Democrats control the House, the White House, and the Senate -- with a 60 vote majority. Yet they can't find a way to do what 76% of the country wants in the midst of a health care crisis because they're focused on making three rich Republicans happy.

What the hell is it going to take?
First of all it's going to take 60 voting Senators, and there are two Democrats who aren't firing on all cylinders.

Secondly, surely you can find at least 76% of Americans who want a lot of things. 76% of Americans want to pay fewer taxes. 76% of Americans want better government services. 76% of Americans want to be rich and famous. 76% of Americans want to win the lottery. 76% of Americans want to have their cake, eat one every day, and not gain an inch of waistline. 76% of Americans are self-centered human beings..

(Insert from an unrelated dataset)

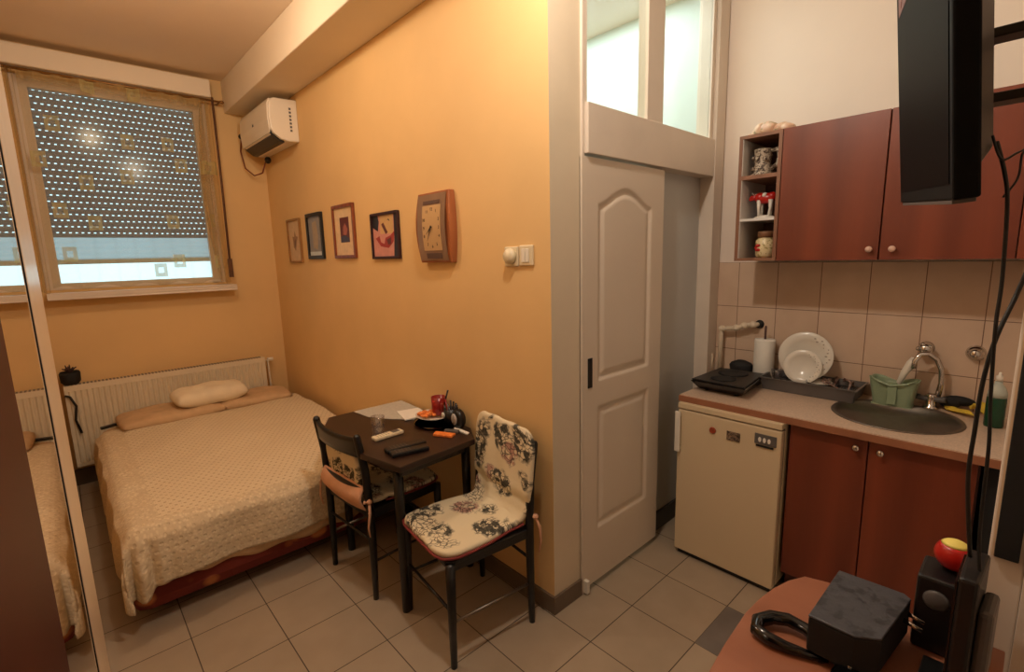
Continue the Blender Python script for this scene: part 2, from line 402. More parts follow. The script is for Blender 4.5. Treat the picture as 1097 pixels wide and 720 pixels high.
def text_mesh(txt, size, depth=.0008):
    cu = bpy.data.curves.new('lettering', 'FONT'); cu.body = txt; cu.size = size; cu.extrude = depth/2; cu.align_x = 'CENTER'; cu.align_y = 'CENTER'
    t = bpy.data.objects.new('lettering', cu); COL.objects.link(t)
    dg = bpy.context.evaluated_depsgraph_get(); me = bpy.data.meshes.new_from_object(t.evaluated_get(dg))
    vs = [tuple(v.co) for v in me.vertices]; fs = [tuple(p.vertices) for p in me.polygons]
    bpy.data.objects.remove(t); bpy.data.curves.remove(cu); bpy.data.meshes.remove(me)
    return vs, fs

# ------------------------------------------------------------------ the room
XW, YF, ZC, XK, YR, XL = .016, 3.55, 3.03, 1.44, -1.16, -1.56
m = MB(); X0, X1, Y0, Y1 = -2.1, 1.5, -2.2, 3.62
cx0, cx1, cy0, cy1 = .302, .604, -.604, -.302
def q(mb, a, b, c, d, z, mi): mb.add([(a, c, z), (b, c, z), (b, d, z), (a, d, z)], [(0, 1, 2, 3)], mi)
q(m, X0, cx0, Y0, Y1, 0, 0); q(m, cx1, X1, Y0, Y1, 0, 0); q(m, cx0, cx1, Y0, cy0, 0, 0); q(m, cx0, cx1, cy1, Y1, 0, 0); q(m, cx0, cx1, cy0, cy1, 0, 1)
m.box(X0, X1, Y0, Y1, -.1, -.004)
struct(m.build('floor', ['floor', 'floordark'], origin=(0, 0, 0)))
struct(B(-2.1, 1.5, -2.2, 3.62, ZC, ZC+.1).build('ceiling', 'ceil'))
# long ochre wall with a cream painted end face
struct(B(XW, .2, .214, 3.62, 0, ZC, mi=0, fm={2: 1}).build('wall_middle', ['yellow', 'cream']))
# window wall with opening x -1.44..-.42  z 1.43..2.80
wx0, wx1, wz0, wz1 = -1.50, -.395, 1.43, 2.84
m = MB(); m.box(-2.1, wx0, YF, 3.67, 0, ZC); m.box(wx1, XW, YF, 3.67, 0, ZC); m.box(wx0, wx1, YF, 3.67, 0, wz0); m.box(wx0, wx1, YF, 3.67, wz1, ZC)
struct(m.build('wall_back', 'yellow'))
struct(B(-1.66, XL, .42, YF, 0, ZC).build('wall_left', 'yellow'))
m = MB(); m.box(-2.2, -2.1, -2.2, .45, 0, ZC); m.box(-2.1, XL-.0, .42, .5, 0, ZC)
struct(m.build('wall_far_left', 'yellow'))
struct(B(XK, 1.54, -2.2, .30, 0, ZC).build('wall_kitchen', 'white'))
struct(B(.2, 1.5, 1.5, 1.6, 0, ZC).build('wall_bathroom_back', 'bathpaint'))
struct(B(XK, 1.5, .3, 1.5, 0, ZC).build('wall_bathroom_side', 'bathpaint'))
struct(B(-.05, XK, -2.1, YR, 0, ZC).build('wall_right', 'white'))
struct(B(-2.1, -.05, -2.2, -2.1, 0, ZC).build('wall_front', 'white'))
# beam along the ochre wall
struct(B(-.264, XW, .214, YF, 2.788, ZC).build('ceiling_beam', 'beam', bevel=.006))
struct(B(-.355, -.264, 3.50, YF, 1.5, ZC).build('trim_1', 'yellow')) if False else None
# boxed ledge above window
struct(B(XL, -.37, 3.42, YF, 2.86, 2.99).build('trim_2', 'beam', bevel=.01))
# skirting
struct(B(.004, XW, .206, 3.54, 0, .085).build('baseboard_middle', 'skirt', bevel=.002))
struct(B(.004, .195, .2025, .2135, 0, .085).build('baseboard_corner', 'skirt', bevel=.002))
struct(B(XL, .004, YF-.012, YF, 0, .12).build('baseboard_back', 'skirt', bevel=.002))
struct(B(XL, XL+.012, .43, YF-.012, 0, .085).build('baseboard_left', 'skirt', bevel=.002))
# tiled splashback
struct(B(XK-.008, XK, -1.16, .2, .80, 1.519).build('wall_tiles', 'walltile', origin=(0, 0, 0)))

# ------------------------------------------------------------------ sliding door, frame and glazed transom
YD = .2
m = MB()
m.box(.2, .217, .203, .30, 0, ZC)
m.box(1.325, 1.43, .18, .30, 0, ZC)
m.box(.217, 1.325, .185, .30, 1.995, 2.192)
m.box(.662, .80, .196, .25, 2.19, ZC)
m.box(.217, .235, .205, .27, 2.19, ZC); m.box(1.29, 1.325, .2, .27, 2.19, ZC)
fr = struct(m.build('trim_3', 'frame', bevel=.003), 'white painted door frame with a deep header board')
struct(B(.235, .662, .210, .214, 2.192, ZC).build('window_2', 'glass'))
struct(B(.80, 1.29, .210, .214, 2.192, ZC).build('window_3', 'glass'))
# partition seen in the opening right of the leaf, with dark skirting
struct(B(.82, 1.325, .262, .30, 0, 1.995).build('wall_partition', mat('grey white partition paint', (200, 200, 196), .5, var=.03, scale=2)))
struct(B(.835, 1.325, .25, .262, 0, .11).build('baseboard_partition', mat('dark skirting', (58, 52, 48), .4)))
# door leaf with pressed panels
d0, d1, dz0, dz1, dy = .196, .832, .028, 1.985, .2
def leaf():
    # height-field door face: arched upper panel, two lower panels
    def arch(x):  # top edge of the upper panel
        u = (x-(d0+.11))/(d1-d0-.22); u = min(max(u, 0), 1)
        b = .5-.5*cos(2*pi*u) if 0 < u < 1 else 0
        return 1.80+.075*b**.8
    x0, x1 = d0+.11, d1-.11
    def sd(x, z):
        best = -9
        for (a, b, tp) in ((1.02, None, arch), (.30, .90, None)):
            top = tp(x) if tp else b
            d = min(x-x0, x1-x, z-a, top-z); best = max(best, d)
        return best
    def h(x, z):
        d = sd(x, z)
        if d <= 0: return 0
        if d < .014: return -.010*d/.014
        if d < .022: return -.010
        if d < .045: return -.010+.008*(d-.022)/.023
        return -.002
    mb = MB(); nu, nv = 90, 270
    def fn(u, v):
        x = d0+(d1-d0)*u; z = dz0+(dz1-dz0)*v; return (x, dy-h(x, z), z)
    mb.grid(fn, nu, nv)
    mb.box(d0, d1, dy+.011, dy+.045, dz0, dz1)
    for a, b in ((d0, d0+.0005), (d1-.0005, d1)): mb.box(a, b, dy, dy+.02, dz0, dz1)
    return mb
door = thing('door_1', 'white sliding door with arched pressed panels beside the pillar', 'door', (d0, dy, dz0)); door['kind'] = 'structure'
del door['category']
leaf().build('door_leaf', 'doorwhite', door)
m = MB(); m.box(.232, .262, dy-.0035, dy+.001, 1.0, 1.135); h = m.build('handle', 'black', door, bevel=.001); h['label'] = 'black recessed finger pull'
m = MB(); m.box(.203, .222, .178, .2025, .01, .075); struct(m.build('trim_4', 'plasticwhite', bevel=.003))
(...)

Searching for the center means trying to balance all the things people want with what's actually possible.

I think we can be confident most of this 76% is even less versed than I am in the projected tradeoffs of offering a new publicly-run health insurance plan. So pardon me for waxing in my elitist, undemocratic conceit that my opinion counts more than the mean respondent of a six-week old poll. Landrieu and her staff are presumably doing their homework and know an order of magnitude more.

The same poll that produced this 76% figure showed that only 33% specifically approved of Obama's health-care reform plan, so does Firedoglake think only 33 Senators should vote for it?

Direct democracy is no way to run a country. Kathy Kattenburg, who supports the public option, explains away the 33% figure with: "This may be at least partly because they did not know much about [Obama's plan]". Well, duh, she goes on to quote that 30% has no opinion.

We elect representatives because we're trusting them to educate themselves (or have an educated enough staff) to make the right calls about things we don't have enough working knowledge of. That's why the United States is a republic and does not hold direct public referendums on nationalizing sectors of its insurance industry.

As imperfect as governments are--catering to special interests, favored constituencies, influential parties, etc--Sen. Landrieu is doing her job. Firedoglake needs to work on its appreciation of that job and quit advocating mob rule.